===== Task data
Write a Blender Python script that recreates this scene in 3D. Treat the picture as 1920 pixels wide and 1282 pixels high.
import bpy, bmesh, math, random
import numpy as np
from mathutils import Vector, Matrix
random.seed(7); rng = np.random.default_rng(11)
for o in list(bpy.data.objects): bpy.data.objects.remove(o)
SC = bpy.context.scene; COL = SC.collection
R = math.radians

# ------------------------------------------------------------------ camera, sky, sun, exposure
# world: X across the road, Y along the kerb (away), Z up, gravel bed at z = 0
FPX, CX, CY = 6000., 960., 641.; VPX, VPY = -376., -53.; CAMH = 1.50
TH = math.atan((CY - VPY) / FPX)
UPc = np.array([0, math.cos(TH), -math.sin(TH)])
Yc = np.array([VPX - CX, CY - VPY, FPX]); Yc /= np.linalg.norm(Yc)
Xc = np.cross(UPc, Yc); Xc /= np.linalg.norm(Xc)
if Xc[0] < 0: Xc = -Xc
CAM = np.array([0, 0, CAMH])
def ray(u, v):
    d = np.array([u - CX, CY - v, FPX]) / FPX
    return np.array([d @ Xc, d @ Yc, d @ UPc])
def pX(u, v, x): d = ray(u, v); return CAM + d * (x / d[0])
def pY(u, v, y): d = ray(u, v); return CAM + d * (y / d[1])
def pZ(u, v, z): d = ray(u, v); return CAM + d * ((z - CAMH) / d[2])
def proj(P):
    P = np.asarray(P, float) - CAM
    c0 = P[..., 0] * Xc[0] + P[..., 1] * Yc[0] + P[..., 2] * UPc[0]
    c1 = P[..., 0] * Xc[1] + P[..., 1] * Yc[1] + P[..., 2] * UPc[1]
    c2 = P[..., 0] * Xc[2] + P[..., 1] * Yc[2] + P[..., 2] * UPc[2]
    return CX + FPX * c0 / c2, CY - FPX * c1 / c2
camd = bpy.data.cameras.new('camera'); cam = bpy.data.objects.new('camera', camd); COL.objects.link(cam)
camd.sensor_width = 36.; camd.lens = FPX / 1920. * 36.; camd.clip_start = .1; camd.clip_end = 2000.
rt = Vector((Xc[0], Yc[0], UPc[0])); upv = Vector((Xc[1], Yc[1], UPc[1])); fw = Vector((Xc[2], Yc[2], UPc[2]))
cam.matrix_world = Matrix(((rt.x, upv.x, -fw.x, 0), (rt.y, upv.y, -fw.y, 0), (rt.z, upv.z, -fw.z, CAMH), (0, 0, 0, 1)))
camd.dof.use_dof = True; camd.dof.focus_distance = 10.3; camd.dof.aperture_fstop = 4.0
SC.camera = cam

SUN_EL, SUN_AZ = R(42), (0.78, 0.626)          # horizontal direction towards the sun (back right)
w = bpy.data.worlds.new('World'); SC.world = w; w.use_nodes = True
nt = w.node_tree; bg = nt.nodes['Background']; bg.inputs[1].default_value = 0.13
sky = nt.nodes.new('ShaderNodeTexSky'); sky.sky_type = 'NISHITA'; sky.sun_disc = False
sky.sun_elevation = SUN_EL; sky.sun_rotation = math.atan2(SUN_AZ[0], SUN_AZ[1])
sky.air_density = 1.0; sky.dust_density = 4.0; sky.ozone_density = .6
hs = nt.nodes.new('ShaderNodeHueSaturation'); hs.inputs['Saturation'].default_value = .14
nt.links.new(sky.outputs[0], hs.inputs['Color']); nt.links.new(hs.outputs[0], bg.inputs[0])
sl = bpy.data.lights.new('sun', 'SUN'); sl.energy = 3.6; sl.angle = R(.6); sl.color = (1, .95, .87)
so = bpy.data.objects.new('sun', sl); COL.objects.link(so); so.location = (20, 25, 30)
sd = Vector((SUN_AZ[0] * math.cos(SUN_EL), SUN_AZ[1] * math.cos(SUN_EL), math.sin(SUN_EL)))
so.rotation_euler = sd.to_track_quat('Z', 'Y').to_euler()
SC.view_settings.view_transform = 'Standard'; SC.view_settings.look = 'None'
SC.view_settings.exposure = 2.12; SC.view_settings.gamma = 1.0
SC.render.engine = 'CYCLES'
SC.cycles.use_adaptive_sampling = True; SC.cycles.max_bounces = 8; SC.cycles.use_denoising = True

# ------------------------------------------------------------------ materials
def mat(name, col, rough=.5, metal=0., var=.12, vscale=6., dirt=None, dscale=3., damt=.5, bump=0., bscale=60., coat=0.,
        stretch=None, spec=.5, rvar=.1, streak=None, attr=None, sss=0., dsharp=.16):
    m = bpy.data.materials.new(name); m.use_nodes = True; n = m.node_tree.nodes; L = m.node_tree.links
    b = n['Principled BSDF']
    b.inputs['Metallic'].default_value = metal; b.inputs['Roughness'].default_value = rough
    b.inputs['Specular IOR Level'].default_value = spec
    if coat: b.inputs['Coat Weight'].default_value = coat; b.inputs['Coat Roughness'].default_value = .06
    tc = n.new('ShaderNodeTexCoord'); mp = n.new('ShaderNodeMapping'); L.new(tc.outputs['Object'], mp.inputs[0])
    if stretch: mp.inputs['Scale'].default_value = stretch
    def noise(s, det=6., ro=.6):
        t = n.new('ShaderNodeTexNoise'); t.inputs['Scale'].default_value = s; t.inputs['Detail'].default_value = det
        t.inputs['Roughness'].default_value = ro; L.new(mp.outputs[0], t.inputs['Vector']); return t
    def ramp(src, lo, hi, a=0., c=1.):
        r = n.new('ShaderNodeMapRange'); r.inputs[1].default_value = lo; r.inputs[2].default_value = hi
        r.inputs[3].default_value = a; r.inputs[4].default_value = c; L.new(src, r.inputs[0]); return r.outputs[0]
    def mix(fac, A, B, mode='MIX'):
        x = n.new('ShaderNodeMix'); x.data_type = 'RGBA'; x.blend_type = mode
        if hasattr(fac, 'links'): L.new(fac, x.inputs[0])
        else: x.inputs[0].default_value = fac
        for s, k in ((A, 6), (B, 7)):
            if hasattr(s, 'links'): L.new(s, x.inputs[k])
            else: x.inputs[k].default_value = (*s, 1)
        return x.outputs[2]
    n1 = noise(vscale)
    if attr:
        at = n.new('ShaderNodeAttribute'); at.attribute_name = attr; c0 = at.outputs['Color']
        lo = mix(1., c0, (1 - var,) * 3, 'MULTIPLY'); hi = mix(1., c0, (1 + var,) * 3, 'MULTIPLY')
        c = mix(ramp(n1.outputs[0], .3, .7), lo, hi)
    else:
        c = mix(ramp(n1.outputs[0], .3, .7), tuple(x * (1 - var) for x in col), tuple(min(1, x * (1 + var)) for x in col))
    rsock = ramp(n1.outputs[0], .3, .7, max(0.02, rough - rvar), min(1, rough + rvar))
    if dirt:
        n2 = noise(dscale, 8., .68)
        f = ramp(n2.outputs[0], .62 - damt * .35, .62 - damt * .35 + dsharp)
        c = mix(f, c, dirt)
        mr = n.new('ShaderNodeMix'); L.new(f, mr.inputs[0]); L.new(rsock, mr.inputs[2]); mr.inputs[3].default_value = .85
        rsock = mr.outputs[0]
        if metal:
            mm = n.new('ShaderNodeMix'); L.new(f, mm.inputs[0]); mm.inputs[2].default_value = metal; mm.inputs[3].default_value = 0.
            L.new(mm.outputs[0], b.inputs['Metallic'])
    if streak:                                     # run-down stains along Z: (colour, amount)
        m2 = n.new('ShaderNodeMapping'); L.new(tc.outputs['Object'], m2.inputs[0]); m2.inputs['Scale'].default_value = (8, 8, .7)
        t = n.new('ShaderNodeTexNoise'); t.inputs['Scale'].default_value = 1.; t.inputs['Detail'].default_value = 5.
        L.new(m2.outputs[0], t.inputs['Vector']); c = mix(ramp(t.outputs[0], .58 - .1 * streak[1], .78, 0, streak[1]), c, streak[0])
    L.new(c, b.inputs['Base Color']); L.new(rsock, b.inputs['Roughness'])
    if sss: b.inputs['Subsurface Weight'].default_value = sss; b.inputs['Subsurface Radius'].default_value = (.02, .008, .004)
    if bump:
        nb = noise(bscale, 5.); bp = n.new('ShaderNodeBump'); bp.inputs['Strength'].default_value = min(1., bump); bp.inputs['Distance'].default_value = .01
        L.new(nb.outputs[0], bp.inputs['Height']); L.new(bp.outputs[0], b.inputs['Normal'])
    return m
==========
===== Task data
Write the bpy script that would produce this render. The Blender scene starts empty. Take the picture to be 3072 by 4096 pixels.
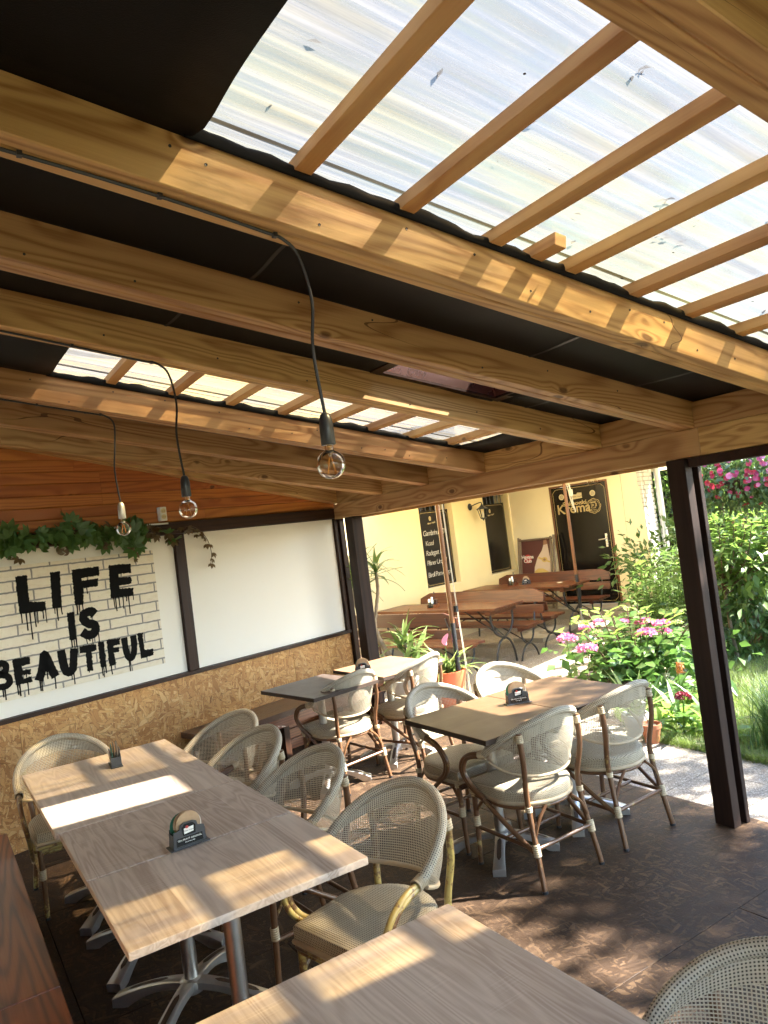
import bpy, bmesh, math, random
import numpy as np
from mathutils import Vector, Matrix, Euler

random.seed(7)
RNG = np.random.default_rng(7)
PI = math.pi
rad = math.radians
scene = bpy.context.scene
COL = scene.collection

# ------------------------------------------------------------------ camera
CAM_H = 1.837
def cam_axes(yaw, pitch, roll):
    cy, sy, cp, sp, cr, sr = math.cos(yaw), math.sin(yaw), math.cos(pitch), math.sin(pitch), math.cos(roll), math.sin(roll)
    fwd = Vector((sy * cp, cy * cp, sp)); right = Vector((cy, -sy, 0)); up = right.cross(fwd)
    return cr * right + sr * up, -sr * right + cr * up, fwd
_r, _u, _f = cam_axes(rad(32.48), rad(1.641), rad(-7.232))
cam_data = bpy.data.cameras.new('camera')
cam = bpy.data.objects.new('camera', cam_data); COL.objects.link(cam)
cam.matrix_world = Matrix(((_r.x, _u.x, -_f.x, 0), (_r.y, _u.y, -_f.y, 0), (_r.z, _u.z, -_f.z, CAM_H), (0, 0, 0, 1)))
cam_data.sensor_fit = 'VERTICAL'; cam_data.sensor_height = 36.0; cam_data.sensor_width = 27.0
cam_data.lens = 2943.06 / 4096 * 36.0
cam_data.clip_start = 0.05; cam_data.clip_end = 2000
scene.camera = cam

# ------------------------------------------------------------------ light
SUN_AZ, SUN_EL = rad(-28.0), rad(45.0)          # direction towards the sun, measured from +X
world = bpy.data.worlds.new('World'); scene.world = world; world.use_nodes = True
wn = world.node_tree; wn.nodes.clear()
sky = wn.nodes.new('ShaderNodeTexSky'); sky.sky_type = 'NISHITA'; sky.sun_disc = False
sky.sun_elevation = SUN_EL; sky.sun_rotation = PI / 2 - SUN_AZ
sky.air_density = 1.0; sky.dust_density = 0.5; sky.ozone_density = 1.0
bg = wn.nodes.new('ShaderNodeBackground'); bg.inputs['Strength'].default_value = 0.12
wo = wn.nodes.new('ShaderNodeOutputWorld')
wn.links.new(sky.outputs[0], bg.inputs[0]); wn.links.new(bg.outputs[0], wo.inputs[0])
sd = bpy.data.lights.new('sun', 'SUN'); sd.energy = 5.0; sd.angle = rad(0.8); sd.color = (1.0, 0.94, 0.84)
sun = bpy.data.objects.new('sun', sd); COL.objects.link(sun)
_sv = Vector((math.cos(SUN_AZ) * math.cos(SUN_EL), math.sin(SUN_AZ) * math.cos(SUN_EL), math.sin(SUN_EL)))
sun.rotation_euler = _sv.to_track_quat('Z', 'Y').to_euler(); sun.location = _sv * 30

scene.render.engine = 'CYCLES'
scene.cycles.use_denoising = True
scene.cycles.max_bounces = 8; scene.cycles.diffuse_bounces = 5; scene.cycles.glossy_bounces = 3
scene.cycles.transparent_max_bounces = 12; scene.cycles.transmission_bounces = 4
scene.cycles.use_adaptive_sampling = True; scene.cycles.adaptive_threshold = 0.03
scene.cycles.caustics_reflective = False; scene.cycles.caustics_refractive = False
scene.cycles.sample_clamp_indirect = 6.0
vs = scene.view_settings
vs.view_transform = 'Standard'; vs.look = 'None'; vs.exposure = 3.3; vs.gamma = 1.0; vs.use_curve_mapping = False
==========
• **Problem statement**
Filter the entries and copy out every line with the word "render".

• **The answer**
SC.render.engine = 'CYCLES'
Write the bpy script that would produce this render. The Blender scene starts empty. Take the picture to be 3072 by 4096 pixels.
scene.render.engine = 'CYCLES'